The creation of spaces for community gathering under settler colonialism is a core theme in some of the other short films screened at the event. In DISLOCATION BLUES, Cleo Keahna recounts incomplete visions of being at Standing Rock, focusing on the impactful memory of arriving at the camp in darkness, to find many different nations gathered in solidarity and united by a common goal. They also remember the particularity of being in a space in which, unlike the rest of the country, media representation, infrastructure and discussions did not solely cater to white people, but instead centered Indigenous experiences. THE ROUNDHOUSE equally stresses the difficulty and beauty in cultivating Indigenous spaces and traditions under settler colonialism. Liya is a student in a predominantly white high school, where classmates mock her traditional stories and pressure her into attending a party where she is made to feel uncomfortable and out of place. At the end of the short fiction film, she puts on a dress, braids her hair, and joins a powwow with her little sister, remembering the value of her roots and celebrating her identity.

In many of the short films screened, women occupy the center of these celebrations of Indigenous identity. In her Q&A, Katsitsionni Fox stressed the importance of aunties (Fox has been an auntie herself), chosen by the girls going through the four year rite of passage, to support them in their journey and lead the ceremony. In NUUCA, Michelle Latimer explores the link between violence enacted on Indigenous land and sexual assaults against the Indigenous women who live there. Whereas the film starts with soothing, contemplative visions of landscapes, juxtaposed with a girl’s voice describing life at home and the importance of “connection to Mother Earth”, the tranquility is abruptly disrupted by jarring visions of machines and freeways. With the exploitation of the Earth for oil and natural gas comes the establishment of work camps for men and the tripling of violent assaults in the region where the film is set. Latimer ends on a determined, repeated call to “take only what you need”.

Processes of embodied memory also occupy a central place in many of the short films. In THE VIOLENCE OF A CIVILIZATION WITHOUT SECRETS, the Khalil brothers and co-director Jackson Polys ask the question, who is allowed to speak for an object? Which forms of knowledge are privileged over others, and how does this determine what is perceived as ‘evidence’? By addressing the case of the Kennewick Man, in the larger context of museographic practices of colonialism, the directors offer an urgent look at the political agenda behind invalidating embodied knowledge and memory to privilege scientific ‘fact’ based on physical and racial assumptions.

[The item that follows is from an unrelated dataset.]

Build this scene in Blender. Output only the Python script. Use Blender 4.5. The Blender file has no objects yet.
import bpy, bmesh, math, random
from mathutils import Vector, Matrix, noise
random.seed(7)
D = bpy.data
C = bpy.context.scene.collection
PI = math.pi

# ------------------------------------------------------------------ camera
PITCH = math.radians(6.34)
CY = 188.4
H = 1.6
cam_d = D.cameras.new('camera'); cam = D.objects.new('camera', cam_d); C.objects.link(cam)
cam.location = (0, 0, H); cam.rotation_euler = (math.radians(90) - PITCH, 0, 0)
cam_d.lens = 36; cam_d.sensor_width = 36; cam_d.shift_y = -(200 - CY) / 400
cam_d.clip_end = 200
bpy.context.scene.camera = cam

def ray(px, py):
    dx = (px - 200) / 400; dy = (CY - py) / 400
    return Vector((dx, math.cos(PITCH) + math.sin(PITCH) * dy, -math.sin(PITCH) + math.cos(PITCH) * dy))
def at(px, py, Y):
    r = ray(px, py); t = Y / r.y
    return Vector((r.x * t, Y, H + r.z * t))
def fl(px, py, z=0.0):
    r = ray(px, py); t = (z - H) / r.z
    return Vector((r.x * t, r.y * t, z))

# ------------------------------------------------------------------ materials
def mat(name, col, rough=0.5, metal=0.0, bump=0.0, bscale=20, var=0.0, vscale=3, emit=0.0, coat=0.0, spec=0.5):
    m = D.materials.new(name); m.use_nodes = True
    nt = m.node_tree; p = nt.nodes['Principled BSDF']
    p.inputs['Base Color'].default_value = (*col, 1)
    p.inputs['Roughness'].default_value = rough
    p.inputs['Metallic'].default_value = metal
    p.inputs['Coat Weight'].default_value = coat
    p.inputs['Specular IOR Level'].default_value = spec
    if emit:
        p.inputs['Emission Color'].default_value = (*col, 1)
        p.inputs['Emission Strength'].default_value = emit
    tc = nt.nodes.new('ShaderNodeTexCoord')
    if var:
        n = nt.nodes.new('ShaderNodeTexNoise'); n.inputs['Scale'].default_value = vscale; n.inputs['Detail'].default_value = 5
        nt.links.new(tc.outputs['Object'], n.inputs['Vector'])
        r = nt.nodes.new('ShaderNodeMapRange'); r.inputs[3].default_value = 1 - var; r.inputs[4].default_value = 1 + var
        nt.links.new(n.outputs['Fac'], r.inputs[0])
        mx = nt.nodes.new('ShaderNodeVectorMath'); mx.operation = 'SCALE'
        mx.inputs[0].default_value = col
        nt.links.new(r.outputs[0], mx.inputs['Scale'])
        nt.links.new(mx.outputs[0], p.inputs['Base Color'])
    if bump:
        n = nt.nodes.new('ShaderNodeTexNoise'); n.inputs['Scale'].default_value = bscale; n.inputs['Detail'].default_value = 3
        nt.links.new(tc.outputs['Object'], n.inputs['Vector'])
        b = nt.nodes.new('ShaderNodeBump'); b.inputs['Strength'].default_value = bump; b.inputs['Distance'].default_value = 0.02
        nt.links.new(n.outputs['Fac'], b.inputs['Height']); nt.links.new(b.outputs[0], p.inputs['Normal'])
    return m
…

THREE THOUSANDis a poetic, intimate journey through Inuit collective memory, gathering archival footage from the NFB and original animation to weave together fleeting visions of the past, whispered reflections on the present and a luminescent future imaginary. Both shorts recenter Indigenous memory-making processes, reclaiming and resisting colonial modes of representation, which silence Indigenous experiences and immobilize them in the past.

Katsitsionni Fox’s words echo the urgent need to refocus on Indigenous ways of knowing and remembering, especially in times of decolonial struggles. She told the audience to dwell not on “what they took from us” but rather celebrate “what we can get back”, especially in the context of the Ohero:Kon ceremony, which was “still in the bodies” even if it hadn’t been enacted for a hundred years. The ceremony was brought back by dreams, visions, embodied knowledge of the past and concentrated action, and is today in constant evolution as it spreads to other communities. All of the short films screened at this charged event spoke to this need to recenter Indigenous lives, stories and perspectives, while constructing histories and invoking embodied memories as a kind of resurgence against colonial frameworks of knowledge and understanding. Thanks to these talented filmmakers, we are always learning and understanding, and we will never forget.